Über Politik und Religion soll man nicht streiten

Manchmal denke ich da an einen Spruch meines Vaters, der mir immer ans Herz gelegt hat: Über Politik und Religion soll man nicht streiten. Unterschiedliche Meinungen führen notwendig zu Streit, hat er gedacht. Denn es kann ja nur eine Wahrheit geben. Das stimmt. Und gleichzeitig gibt es verschiedene Standpunkte und verschiedene Werte.

Eine Wahrheit – mehrere Perspektiven

Mir hilft ein kleiner sprachlicher Trick aus der gewaltfreien Kommunikation, um Dinge nebeneinander stehen zu lassen. Auch wenn sie sich widersprechen. Anstatt „aber“ verwende ich „und gleichzeitig“: Man sollte nicht töten und gleichzeitig kann es manchmal notwendig sein. Man sollte Krieg um jeden Preis vermeiden und gleichzeitig kommt man manchmal nicht drum herum.
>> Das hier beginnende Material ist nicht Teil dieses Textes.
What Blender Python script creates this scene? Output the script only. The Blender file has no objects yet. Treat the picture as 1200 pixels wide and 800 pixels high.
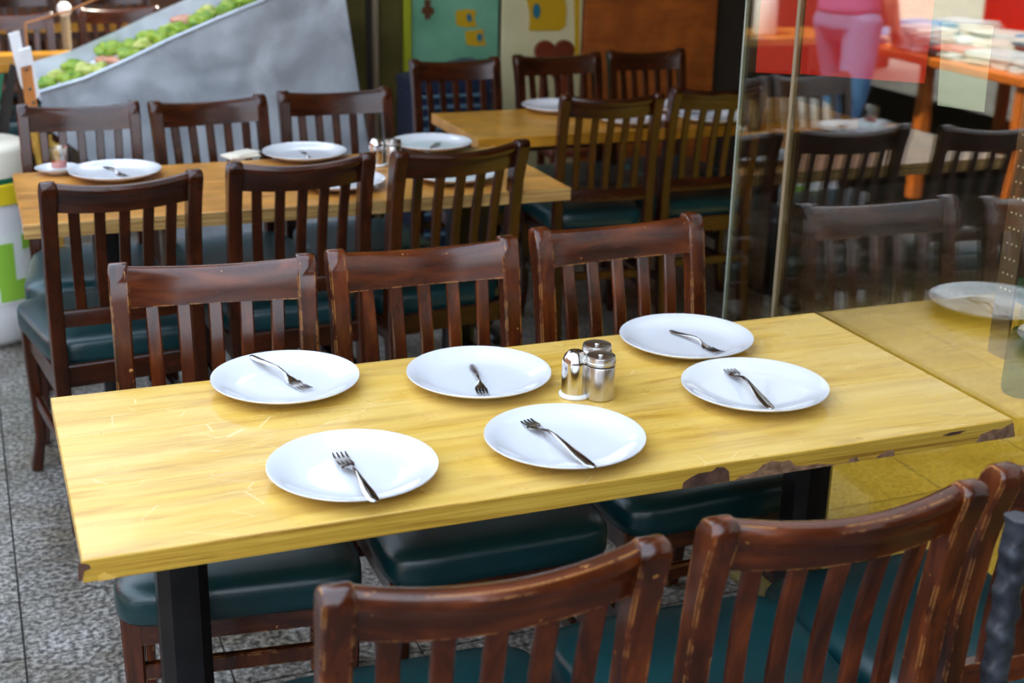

Das heißt nicht, dass es mehrere Wahrheiten gibt, nur mehrere Perspektiven.

Fest verwurzelt und gleichzeitig auf dem Weg zu Reformen

Ich entdecke das schon in der Bibel: Jesus war ein guter Jude, fest verwurzelt im jüdischen Glauben und Gesetz. Und gleichzeitig war er schon auf dem Weg zu einer Reform. Er war der Sohn von Josef und Maria, und gleichzeitig hat er gesagt: Mein Vater ist im Himmel.

Das nimmt den Druck, sich sofort entscheiden zu müssen

Für mich nimmt das den Druck, sofort entscheiden zu müssen. Und dadurch öffnet sich die Tür zu fruchtbaren und erfrischenden Gesprächen über unterschiedliche Standpunkte.